Géolocalisation des militaires : l’armée française réagit
De nombreuses bases françaises à l’étranger sont visibles sur la carte de l’appli de fitness Strava, au mépris des « règles élémentaires de sécurité ».
Par Guerric Poncet Publié le 30/01/2018 | Le Point.fr
Les militaires du monde entier vont devoir changer leurs habitudes et oublier les applis de fitness. Photo d’illustration. © Hector Mata / AFP
L’armée française a réagi après la divulgation de la géolocalisation de nombreux militaires par l’application de fitness Strava. Contacté par Le Point.fr, l’état-major des armées (EMA) explique avoir « effectué un rappel en interne sur la nécessité de respecter les règles élémentaires de sécurité des systèmes d’information », dans lequel « il est en particulier rappelé de désactiver les fonctions de géolocalisation et de GPS ». En clair, comme l’avait anticipé l’étudiant australien Nathan Ruser (qui a lancé la polémique le 27 janvier), « nombreux sont ceux qui passent un mauvais quart d’heure ».
Les Californiens de Strava, une appli pour smartphone qui permet de suivre des activités physiques comme le vélo ou le jogging, publient régulièrement une carte (« heat map ») très détaillée des parcours de ses utilisateurs.

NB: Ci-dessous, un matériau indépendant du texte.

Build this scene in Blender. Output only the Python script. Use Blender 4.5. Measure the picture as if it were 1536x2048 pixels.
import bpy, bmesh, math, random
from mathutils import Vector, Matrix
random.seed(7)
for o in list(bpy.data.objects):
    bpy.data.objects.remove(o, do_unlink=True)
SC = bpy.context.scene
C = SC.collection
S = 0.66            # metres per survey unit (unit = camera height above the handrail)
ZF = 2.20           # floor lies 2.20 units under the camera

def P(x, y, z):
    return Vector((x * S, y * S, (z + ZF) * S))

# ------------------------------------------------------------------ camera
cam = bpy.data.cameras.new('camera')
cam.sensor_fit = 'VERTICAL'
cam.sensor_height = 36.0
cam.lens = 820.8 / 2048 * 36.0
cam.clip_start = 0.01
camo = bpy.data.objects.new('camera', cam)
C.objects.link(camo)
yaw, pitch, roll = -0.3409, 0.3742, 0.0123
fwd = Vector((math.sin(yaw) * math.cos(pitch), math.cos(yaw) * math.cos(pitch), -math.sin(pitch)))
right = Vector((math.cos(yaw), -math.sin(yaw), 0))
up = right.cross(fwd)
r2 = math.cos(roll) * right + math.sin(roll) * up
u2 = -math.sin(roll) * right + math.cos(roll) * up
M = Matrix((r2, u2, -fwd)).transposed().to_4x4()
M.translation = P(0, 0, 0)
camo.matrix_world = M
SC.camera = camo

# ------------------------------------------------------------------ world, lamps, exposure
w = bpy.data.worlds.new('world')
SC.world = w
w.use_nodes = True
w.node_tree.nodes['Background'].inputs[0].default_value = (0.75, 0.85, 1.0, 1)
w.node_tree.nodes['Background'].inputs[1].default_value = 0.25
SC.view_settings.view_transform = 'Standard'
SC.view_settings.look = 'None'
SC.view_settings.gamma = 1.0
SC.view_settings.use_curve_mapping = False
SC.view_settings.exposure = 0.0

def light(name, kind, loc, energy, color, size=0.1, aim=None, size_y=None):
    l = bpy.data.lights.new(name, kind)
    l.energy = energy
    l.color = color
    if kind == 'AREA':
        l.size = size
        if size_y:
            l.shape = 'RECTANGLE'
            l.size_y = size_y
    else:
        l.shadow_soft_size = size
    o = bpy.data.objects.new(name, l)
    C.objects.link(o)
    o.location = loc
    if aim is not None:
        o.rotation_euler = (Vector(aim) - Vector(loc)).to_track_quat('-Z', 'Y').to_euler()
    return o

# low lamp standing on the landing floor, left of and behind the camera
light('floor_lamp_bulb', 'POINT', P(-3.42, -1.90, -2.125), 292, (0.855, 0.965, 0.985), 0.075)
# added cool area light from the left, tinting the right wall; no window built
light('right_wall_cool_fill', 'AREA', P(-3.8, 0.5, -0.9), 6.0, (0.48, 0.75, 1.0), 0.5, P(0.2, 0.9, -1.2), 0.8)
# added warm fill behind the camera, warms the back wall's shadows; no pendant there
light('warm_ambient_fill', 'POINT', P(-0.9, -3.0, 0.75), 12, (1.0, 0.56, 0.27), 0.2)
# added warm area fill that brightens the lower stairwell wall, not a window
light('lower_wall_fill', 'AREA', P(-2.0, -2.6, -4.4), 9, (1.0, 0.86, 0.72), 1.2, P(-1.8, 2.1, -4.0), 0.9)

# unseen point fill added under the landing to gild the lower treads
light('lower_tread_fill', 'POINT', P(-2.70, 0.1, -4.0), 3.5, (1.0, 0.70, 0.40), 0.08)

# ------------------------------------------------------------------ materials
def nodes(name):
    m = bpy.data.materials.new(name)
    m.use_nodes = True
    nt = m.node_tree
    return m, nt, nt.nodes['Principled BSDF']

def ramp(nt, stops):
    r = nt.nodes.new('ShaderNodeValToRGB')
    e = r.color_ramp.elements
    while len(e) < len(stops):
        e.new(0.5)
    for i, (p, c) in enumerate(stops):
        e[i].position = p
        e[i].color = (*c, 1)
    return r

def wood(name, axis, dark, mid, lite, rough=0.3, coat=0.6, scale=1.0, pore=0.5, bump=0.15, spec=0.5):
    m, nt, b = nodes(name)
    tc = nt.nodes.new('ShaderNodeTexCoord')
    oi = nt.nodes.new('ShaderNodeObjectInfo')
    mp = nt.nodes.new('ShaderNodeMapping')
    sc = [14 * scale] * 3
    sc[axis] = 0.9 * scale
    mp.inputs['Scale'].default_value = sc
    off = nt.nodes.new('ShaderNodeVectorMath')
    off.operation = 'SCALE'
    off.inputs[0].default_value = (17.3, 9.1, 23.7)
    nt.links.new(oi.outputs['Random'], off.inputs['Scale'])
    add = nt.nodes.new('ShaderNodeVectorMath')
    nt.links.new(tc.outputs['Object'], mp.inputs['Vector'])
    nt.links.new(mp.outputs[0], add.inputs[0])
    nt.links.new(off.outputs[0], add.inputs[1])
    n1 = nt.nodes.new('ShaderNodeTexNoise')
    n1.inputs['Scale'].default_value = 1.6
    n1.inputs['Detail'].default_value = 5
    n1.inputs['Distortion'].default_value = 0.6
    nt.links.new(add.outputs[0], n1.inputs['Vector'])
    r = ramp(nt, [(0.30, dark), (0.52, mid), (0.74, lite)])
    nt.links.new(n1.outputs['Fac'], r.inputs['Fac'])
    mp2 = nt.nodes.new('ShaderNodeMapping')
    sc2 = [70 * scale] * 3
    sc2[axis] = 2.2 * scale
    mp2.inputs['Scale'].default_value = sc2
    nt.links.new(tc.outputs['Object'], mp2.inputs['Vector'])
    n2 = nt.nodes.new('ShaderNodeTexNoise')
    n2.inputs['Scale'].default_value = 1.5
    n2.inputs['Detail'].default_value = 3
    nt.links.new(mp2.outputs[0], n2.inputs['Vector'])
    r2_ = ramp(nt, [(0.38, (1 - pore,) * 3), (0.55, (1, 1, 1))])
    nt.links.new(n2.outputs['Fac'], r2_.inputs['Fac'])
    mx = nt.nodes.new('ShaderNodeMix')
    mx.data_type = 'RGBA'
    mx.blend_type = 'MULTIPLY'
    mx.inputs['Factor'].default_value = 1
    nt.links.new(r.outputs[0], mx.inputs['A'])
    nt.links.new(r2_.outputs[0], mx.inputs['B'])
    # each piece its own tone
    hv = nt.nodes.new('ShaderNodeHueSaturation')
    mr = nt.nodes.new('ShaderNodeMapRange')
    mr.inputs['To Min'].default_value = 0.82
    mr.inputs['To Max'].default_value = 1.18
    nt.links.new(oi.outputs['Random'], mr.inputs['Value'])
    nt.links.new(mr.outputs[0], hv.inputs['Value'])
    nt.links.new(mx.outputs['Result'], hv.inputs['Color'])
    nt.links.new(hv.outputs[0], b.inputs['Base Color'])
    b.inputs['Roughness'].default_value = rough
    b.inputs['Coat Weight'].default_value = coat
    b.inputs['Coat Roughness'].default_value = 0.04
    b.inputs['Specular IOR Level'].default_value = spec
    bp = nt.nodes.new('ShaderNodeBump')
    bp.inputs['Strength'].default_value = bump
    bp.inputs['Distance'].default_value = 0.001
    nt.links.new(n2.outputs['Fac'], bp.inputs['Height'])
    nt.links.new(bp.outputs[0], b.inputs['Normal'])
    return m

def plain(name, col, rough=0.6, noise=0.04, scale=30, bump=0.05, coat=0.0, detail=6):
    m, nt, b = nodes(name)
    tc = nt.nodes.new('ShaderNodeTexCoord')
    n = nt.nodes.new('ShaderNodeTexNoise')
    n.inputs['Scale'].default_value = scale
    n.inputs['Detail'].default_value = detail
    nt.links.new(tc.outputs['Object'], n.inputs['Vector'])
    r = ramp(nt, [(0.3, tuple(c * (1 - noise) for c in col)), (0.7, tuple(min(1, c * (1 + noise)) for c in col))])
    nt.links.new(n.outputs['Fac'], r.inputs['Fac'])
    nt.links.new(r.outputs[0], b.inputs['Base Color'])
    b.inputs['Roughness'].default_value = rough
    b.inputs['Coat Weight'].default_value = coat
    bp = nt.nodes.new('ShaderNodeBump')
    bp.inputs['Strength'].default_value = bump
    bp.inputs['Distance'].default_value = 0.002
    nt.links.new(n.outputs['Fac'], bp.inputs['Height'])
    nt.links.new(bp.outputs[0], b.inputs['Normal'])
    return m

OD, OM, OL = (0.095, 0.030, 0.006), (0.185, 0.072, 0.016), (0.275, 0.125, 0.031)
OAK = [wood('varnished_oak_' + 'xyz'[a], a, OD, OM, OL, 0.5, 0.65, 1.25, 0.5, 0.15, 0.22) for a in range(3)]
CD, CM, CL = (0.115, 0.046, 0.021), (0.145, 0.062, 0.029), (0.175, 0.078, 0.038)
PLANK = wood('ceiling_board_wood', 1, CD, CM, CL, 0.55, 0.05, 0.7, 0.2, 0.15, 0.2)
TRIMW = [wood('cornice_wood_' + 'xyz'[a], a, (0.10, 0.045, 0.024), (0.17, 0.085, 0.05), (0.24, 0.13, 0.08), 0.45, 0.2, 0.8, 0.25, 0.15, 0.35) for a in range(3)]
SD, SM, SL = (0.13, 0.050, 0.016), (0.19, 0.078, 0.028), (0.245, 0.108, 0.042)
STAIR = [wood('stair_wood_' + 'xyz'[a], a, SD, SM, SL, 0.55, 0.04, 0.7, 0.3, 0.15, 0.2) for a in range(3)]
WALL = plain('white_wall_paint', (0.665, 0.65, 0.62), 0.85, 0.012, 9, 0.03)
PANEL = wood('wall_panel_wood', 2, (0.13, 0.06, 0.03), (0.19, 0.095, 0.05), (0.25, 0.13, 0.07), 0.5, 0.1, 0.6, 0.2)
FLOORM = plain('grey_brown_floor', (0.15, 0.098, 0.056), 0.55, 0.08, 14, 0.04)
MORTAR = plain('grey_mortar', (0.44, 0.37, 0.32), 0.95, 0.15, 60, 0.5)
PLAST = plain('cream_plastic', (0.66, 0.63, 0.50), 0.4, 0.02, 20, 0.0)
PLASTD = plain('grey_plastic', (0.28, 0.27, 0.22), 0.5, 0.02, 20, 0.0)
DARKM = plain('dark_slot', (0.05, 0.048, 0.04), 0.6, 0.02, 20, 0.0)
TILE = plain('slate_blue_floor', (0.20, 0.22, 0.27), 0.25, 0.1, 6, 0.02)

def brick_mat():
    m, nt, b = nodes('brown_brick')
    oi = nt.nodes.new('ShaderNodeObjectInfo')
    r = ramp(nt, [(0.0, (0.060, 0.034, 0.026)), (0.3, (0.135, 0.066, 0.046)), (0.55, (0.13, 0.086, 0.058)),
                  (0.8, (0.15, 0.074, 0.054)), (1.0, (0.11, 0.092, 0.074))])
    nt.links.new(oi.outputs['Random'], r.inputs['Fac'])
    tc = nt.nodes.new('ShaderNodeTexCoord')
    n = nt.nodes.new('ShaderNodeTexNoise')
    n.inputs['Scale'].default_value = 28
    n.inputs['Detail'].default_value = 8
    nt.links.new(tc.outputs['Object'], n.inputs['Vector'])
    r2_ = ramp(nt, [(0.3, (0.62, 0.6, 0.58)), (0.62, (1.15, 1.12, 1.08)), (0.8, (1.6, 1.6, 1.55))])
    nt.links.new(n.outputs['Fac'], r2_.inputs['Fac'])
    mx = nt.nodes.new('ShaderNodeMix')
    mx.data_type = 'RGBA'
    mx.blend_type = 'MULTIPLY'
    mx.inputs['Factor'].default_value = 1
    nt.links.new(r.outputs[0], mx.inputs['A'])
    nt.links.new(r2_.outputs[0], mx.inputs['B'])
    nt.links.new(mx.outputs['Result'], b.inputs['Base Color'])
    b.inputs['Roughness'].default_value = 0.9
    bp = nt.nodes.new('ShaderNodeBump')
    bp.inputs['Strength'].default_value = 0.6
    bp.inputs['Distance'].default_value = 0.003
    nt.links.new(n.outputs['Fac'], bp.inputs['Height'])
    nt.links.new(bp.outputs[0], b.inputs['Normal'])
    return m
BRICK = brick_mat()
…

La dernière version date de 2017 et affiche plus d’un milliard d’activités dans le monde entier. Même si les données sont anonymisées, la précision des tracés GPS permet de distinguer très clairement les bases militaires, en particulier les installations américaines, britanniques ou françaises sur leur territoire national, mais surtout à l’étranger, là où elles essaient de rester discrètes. Pour la France, par exemple, les bases de l’opération Barkhane (N’Djamena, Madama, Abéché, Faya-Largeau, Niamey, etc.) ou encore la base aérienne projetée de Jordanie apparaissent sur la carte de Strava.
« De véritables espions »
En Afghanistan, en Syrie, au Tchad, au Niger ou encore au Mali, n’importe quel internaute peut voir les trajets habituels des militaires pour leurs footings, leurs patrouilles ou leurs rondes. De quoi monter une embuscade parfaite, ou identifier des bases discrètes, voire secrètes. Le journaliste Jeffrey Lewis prend un exemple concret dans The Daily Beast en se penchant sur une base taiwanaise de lancement de missiles. En partant d’une base connue (le centre de commandement) et des tracés GPS de militaires « faisant leur footing parfois à quelques mètres des camions transportant les missiles », il explique comment il est techniquement possible d’analyser les autres footings de ces mêmes militaires, y compris lorsqu’ils sont envoyés vers d’autres sites de missiles, dont la localisation est incertaine, voire inconnue, des services étrangers (chinois en tête).
Certes, cela nécessite un accès aux données non anonymisées, qui ne sont aujourd’hui pas en ligne. Mais l’enquête montre à quel point les applis de fitness (ainsi que les smartphones et les appareils personnels connectés en général) sont une vulnérabilité majeure pour les armées. Un bon hacker peut déduire de très nombreuses informations sensibles en piratant une simple base de données de fitness… Et de bons hackers, il en existe des dizaines de milliers dans le monde, dont une bonne partie travaille pour des gouvernements.
« La divulgation de données personnelles par le site Strava nous rappelle que les objets connectés (montres, téléphones, tablettes, etc.) peuvent également se révéler de véritables espions », nous précise d’ailleurs l’état-major des armées, qui estime que « les armées françaises ont pleinement conscience que les nouvelles technologies et l’utilisation des réseaux sociaux peuvent mettre en péril la sécurité des opérations ». « C’est pourquoi des consignes sont régulièrement passées à nos militaires », assure encore l’EMA.